Another measure announced is a major project by the agencies of the US Coral Reef Task Force and other partners to map 10% of US reefs, as most US reefs have never been well mapped.

The announcements follow President Clinton’s creation a week earlier of the US’s largest ever protected area, comprising nearly 70% of US coral reefs (see related story).

“This coral reef crisis is not just something happening in far away places,” Mineta said. “It is also happening right here at home. Many US reefs are in serious shape.

In Florida, some reefs have lost over 95% of their coral since 1975. Even under ideal conditions, it would take more than a human lifetime for these reefs to recover. And over the past 20 years, some of Hawaii’s most common reef fish have decreased in number by 60%. We cannot continue to count on coral reefs to support billion dollar economies based on recreation and tourism while at the same time permitting unprecedented degradation of our reefs”.

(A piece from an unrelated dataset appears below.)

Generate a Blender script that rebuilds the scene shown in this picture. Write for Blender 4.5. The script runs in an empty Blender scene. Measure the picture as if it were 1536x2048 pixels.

In the same week, the largest settlement ever under the Park System Resources Protection Act awarded $1 million to Biscayne National Park to cover costs associated with the November 1996 grounding of the vessel M/T Igloo Moon. The tanker, loaded with butadiene, a chemical used in processing rubber, injured almost 500 square metres of reef habitat, including live corals and other organisms. The money will be used to restore the area where the damage occurred, and to compensate for lost productivity in the area.